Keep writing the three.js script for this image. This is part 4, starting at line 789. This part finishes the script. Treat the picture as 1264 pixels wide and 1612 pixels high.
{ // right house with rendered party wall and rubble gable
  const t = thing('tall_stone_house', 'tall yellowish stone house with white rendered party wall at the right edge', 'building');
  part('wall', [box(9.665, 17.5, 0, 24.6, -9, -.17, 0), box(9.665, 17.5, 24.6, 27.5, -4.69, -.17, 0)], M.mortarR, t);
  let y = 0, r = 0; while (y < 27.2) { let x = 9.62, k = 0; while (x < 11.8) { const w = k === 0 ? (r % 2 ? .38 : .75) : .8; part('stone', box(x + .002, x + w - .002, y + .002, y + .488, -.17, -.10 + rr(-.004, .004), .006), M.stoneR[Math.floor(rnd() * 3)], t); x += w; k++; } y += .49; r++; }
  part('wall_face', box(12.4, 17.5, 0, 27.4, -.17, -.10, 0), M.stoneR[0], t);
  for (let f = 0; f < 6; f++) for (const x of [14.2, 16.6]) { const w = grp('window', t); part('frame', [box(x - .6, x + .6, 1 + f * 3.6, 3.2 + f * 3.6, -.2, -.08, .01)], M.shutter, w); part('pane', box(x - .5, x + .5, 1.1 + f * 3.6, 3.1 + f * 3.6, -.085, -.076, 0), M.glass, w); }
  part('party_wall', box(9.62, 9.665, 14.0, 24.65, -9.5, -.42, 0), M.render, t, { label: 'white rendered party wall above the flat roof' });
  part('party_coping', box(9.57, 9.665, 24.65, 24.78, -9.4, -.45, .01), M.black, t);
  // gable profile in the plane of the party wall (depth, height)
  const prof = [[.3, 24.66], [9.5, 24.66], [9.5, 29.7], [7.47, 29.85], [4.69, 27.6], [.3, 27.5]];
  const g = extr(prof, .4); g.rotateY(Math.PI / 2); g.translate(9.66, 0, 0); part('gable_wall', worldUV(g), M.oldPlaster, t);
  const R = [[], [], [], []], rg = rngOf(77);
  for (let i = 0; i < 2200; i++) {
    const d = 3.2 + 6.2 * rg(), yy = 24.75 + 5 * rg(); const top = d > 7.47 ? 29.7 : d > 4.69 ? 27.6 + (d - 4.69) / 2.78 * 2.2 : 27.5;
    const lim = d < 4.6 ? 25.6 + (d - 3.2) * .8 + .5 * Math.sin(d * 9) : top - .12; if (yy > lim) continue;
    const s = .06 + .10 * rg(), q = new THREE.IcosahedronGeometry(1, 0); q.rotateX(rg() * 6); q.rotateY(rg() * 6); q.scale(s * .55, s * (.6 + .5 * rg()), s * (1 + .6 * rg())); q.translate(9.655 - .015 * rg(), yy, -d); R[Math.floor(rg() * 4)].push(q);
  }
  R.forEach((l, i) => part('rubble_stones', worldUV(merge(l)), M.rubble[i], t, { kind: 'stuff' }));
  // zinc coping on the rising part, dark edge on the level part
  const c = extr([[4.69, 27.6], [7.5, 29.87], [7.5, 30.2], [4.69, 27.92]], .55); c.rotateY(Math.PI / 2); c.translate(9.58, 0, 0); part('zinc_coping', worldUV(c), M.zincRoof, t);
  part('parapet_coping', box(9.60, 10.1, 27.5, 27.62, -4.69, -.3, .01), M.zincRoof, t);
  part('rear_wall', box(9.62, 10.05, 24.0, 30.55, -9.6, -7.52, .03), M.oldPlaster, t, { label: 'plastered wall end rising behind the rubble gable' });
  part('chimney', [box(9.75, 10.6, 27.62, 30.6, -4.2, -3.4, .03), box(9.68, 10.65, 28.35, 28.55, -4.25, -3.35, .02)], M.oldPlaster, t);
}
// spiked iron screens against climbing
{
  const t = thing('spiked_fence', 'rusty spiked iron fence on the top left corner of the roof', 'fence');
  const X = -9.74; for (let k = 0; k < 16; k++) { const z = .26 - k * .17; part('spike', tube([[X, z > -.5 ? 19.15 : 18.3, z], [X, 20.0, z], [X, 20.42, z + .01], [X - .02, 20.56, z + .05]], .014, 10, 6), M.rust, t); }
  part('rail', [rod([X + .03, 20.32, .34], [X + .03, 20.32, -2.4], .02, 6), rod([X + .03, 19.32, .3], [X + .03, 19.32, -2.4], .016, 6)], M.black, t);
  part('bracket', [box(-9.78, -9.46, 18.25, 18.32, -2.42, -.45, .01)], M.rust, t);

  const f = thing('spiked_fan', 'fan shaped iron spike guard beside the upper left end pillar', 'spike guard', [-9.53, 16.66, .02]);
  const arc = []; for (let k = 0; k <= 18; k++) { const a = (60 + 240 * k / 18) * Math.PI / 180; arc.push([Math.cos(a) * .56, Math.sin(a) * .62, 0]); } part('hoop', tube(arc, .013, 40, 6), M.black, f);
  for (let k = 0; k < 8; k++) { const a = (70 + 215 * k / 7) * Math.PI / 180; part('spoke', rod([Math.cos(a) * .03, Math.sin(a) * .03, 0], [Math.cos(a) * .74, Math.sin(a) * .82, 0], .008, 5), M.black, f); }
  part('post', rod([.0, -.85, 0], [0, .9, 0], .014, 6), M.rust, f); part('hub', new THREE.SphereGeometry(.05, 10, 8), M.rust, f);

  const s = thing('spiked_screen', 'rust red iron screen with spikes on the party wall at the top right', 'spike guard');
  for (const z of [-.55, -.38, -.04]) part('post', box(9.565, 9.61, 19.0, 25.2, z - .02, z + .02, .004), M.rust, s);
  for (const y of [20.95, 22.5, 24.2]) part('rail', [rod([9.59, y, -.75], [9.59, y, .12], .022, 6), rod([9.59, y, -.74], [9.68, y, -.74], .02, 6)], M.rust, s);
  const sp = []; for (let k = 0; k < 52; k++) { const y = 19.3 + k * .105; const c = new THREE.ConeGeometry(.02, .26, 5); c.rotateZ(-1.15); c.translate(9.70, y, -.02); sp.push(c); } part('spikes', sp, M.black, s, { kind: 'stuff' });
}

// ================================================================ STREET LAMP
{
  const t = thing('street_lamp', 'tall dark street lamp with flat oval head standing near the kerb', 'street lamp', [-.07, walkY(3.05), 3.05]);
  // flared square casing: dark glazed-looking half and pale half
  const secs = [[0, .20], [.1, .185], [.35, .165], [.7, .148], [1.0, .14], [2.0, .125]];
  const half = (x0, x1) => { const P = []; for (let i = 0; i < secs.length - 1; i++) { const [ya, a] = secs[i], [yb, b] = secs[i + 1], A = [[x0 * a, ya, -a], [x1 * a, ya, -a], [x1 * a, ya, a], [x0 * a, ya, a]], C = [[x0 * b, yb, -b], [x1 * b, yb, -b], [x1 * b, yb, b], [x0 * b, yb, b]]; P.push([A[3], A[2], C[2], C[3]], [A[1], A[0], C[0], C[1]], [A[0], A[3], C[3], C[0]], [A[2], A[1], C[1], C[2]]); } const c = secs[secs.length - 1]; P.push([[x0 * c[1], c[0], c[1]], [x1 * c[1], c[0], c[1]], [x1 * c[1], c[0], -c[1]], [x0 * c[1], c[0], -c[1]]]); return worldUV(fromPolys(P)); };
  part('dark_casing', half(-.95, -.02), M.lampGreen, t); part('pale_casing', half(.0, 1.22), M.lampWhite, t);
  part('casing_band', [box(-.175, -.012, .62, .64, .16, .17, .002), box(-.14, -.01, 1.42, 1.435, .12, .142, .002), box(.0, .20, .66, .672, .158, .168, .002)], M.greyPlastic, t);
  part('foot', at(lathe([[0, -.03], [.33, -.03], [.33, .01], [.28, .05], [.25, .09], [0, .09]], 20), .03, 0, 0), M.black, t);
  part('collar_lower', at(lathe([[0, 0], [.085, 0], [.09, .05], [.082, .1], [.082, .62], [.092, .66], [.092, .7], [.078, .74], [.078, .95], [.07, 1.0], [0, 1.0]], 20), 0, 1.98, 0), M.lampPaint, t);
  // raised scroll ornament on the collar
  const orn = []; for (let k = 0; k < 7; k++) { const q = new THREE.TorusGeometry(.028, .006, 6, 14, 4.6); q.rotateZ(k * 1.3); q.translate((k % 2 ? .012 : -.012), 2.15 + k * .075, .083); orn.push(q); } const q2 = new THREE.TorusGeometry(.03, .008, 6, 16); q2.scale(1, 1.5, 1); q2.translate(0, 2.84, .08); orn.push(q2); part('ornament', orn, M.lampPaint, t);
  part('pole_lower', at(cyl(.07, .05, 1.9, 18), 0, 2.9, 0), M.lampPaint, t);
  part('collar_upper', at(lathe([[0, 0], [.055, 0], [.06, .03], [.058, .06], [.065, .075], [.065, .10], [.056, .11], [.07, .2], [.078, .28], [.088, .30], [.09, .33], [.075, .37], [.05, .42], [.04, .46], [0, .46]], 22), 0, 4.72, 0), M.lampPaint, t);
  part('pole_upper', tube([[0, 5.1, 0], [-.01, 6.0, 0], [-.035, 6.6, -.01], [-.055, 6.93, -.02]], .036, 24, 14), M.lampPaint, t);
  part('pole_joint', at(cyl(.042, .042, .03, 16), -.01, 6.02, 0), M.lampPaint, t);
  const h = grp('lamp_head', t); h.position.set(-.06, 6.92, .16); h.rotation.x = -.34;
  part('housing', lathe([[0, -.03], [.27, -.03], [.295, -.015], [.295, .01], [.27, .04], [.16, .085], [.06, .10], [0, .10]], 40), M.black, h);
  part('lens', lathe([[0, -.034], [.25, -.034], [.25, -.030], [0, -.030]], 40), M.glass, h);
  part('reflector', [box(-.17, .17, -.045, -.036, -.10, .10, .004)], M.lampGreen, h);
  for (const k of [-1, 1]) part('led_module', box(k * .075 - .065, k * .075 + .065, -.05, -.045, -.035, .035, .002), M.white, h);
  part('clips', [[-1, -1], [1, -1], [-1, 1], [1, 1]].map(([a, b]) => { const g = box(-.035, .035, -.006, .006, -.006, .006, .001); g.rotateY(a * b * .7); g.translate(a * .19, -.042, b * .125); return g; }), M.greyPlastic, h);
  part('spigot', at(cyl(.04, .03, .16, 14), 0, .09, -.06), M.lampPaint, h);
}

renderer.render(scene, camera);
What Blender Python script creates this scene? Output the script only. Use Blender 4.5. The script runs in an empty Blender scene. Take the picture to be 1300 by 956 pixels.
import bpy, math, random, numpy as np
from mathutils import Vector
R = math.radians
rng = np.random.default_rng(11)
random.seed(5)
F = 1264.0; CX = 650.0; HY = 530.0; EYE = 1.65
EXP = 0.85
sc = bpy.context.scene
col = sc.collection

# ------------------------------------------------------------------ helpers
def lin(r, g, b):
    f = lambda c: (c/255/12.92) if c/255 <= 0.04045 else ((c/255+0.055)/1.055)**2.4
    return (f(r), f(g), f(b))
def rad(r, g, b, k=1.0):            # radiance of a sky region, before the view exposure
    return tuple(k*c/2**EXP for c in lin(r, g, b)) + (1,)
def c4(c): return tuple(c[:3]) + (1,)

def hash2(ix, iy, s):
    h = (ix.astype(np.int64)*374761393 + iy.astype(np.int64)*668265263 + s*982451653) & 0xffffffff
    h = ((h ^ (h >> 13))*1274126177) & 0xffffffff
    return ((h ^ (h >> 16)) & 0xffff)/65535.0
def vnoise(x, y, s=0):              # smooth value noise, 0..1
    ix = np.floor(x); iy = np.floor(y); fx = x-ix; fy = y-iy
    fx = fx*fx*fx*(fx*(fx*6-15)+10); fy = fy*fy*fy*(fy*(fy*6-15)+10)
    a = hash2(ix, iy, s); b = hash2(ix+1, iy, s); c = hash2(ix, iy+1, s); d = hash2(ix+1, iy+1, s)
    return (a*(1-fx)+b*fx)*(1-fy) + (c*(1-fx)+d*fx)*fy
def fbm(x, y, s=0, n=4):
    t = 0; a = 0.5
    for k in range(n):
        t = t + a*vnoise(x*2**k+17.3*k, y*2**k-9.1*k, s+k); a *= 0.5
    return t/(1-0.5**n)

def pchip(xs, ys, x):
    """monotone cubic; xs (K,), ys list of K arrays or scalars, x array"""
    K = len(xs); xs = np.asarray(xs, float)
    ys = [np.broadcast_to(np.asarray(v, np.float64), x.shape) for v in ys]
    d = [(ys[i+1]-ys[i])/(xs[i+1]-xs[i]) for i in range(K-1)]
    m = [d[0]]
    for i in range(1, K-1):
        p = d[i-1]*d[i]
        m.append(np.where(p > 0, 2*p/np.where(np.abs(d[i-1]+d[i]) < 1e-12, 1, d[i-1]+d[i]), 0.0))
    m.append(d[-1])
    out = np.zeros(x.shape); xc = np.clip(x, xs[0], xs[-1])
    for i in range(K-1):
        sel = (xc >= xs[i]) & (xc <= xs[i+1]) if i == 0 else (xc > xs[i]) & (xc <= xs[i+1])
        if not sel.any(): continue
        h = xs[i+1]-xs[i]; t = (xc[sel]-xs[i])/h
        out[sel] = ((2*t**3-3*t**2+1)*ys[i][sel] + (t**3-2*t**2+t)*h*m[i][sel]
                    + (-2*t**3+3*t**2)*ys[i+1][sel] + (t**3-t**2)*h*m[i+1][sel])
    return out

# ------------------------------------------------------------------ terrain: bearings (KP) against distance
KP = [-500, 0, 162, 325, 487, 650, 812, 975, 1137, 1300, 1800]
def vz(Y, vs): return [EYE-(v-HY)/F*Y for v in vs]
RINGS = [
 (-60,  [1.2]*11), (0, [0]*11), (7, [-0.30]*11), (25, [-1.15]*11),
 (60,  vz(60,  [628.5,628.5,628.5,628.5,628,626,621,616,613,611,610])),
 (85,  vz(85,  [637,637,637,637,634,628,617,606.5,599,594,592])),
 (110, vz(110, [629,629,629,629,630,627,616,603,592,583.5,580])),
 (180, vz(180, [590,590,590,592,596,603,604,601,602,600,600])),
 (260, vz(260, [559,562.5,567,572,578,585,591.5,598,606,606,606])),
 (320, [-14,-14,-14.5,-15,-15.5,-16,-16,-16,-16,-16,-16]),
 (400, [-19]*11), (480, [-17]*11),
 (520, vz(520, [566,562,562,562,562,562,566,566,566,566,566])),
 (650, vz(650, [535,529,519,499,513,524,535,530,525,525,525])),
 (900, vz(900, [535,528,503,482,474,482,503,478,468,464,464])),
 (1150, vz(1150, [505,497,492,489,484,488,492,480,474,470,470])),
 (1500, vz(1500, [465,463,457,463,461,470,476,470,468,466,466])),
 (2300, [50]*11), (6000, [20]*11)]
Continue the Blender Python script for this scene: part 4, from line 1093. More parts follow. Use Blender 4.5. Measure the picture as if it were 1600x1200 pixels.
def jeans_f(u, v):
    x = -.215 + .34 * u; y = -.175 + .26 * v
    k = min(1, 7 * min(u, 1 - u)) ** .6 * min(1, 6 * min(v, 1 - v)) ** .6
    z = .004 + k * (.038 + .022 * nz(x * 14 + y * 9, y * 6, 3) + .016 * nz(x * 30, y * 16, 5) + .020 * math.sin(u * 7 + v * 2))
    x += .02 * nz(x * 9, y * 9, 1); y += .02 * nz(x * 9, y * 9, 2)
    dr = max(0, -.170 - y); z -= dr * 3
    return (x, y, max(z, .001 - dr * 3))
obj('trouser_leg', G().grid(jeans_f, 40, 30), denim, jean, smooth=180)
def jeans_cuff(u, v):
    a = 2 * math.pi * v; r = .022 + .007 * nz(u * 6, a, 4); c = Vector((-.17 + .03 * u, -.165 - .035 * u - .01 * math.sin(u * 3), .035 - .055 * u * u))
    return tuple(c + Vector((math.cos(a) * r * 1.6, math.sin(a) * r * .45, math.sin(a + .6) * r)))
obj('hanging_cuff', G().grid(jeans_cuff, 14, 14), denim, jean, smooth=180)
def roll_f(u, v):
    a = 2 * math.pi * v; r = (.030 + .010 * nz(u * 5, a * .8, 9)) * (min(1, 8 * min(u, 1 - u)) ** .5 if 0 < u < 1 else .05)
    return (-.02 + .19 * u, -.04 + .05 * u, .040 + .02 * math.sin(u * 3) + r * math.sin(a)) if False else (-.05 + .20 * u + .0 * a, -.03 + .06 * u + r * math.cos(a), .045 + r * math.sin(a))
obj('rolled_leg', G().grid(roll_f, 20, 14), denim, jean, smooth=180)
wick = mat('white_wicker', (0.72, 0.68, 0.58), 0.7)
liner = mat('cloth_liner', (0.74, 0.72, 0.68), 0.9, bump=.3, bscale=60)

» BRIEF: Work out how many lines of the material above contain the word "scene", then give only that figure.

» CORRECT RESPONSE: 4